15Les historiens comme les policiers, ne cherchent pas à « lire dans l’esprit » des prévenus, mais « procèdent de façon empirique et herméneutique », ils « interprètent les indices, suivent les pistes et construisent une affaire jusqu’à ce qu’ils parviennent à une conviction » (p. 139). Cette conviction, le lecteur l’aura compris, s’entend dans le sens à la fois judiciaire et psychologique. Et la police, en 1749, avait tout juste : pas un parmi les Quatorze ne s’approchait un tant soit peu du révolutionnaire, tel que nous le comprenons après 1789. Mais il y avait une communication qui contribua à « constituer le public » lui-même par des « actes de transmission et de réception de l’information », qui « donnaient corps à une conscience commune d’implication dans les affaires publiques » (p. 142).
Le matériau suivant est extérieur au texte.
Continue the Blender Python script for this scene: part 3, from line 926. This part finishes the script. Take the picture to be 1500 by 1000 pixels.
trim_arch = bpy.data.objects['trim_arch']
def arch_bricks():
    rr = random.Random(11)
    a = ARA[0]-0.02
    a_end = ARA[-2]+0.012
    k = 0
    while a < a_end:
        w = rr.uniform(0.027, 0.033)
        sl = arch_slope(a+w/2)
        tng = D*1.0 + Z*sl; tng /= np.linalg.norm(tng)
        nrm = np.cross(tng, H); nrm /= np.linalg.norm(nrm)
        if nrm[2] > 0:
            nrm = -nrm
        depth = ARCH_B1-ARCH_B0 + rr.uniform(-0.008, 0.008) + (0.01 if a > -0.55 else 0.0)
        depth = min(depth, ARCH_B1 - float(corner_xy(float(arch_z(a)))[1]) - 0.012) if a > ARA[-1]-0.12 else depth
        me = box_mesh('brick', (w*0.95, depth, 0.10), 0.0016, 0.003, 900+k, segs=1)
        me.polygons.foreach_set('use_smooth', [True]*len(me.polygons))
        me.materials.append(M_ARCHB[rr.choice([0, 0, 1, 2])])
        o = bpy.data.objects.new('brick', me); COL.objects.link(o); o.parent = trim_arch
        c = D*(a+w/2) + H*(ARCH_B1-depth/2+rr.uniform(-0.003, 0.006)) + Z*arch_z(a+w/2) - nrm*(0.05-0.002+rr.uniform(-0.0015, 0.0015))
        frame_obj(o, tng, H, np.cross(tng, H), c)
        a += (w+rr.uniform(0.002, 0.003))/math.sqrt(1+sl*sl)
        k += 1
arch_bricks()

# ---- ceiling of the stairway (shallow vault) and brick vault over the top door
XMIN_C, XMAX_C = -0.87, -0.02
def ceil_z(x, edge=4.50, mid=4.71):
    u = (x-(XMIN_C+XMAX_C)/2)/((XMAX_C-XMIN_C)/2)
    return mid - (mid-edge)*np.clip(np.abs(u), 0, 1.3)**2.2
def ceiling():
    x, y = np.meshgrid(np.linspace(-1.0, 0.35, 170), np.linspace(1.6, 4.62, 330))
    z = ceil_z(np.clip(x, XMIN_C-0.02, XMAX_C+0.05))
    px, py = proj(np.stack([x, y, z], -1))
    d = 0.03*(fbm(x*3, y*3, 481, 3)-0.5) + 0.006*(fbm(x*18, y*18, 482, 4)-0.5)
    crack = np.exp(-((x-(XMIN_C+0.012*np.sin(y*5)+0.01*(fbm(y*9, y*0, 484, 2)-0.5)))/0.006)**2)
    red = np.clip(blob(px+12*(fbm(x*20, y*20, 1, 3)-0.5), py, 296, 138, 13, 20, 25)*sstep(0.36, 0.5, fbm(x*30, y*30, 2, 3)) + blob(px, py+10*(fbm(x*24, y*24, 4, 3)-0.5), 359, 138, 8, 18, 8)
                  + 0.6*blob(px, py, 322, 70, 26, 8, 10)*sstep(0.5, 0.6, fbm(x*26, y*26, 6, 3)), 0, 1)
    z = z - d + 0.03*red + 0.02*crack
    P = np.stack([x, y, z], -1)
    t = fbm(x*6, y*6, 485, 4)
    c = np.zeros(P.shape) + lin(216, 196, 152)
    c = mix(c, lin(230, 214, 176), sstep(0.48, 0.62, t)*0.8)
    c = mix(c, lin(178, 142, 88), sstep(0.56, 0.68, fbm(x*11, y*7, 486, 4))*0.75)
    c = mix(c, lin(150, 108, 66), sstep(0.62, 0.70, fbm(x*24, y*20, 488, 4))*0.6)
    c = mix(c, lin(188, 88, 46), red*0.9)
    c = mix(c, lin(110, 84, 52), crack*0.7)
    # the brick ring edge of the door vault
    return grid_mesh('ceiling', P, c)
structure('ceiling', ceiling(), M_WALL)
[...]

L’Affaire des Quatorze révèle la façon dont une « société de l’information opérait quand l’information se diffusait de bouche à oreille et que la poésie véhiculait des messages dans le petit peuple très efficacement et bien avant l’internet » (ibid.).

16R. Darnton propose donc dans ce nouvel opus, ni plus ni moins qu’une archéologie de l’opinion publique au xviiie siècle opinion qui, pourrait-on dire en détournant un titre célèbre de Nietzsche, naquit en définitive de l’esprit de la chanson populaire.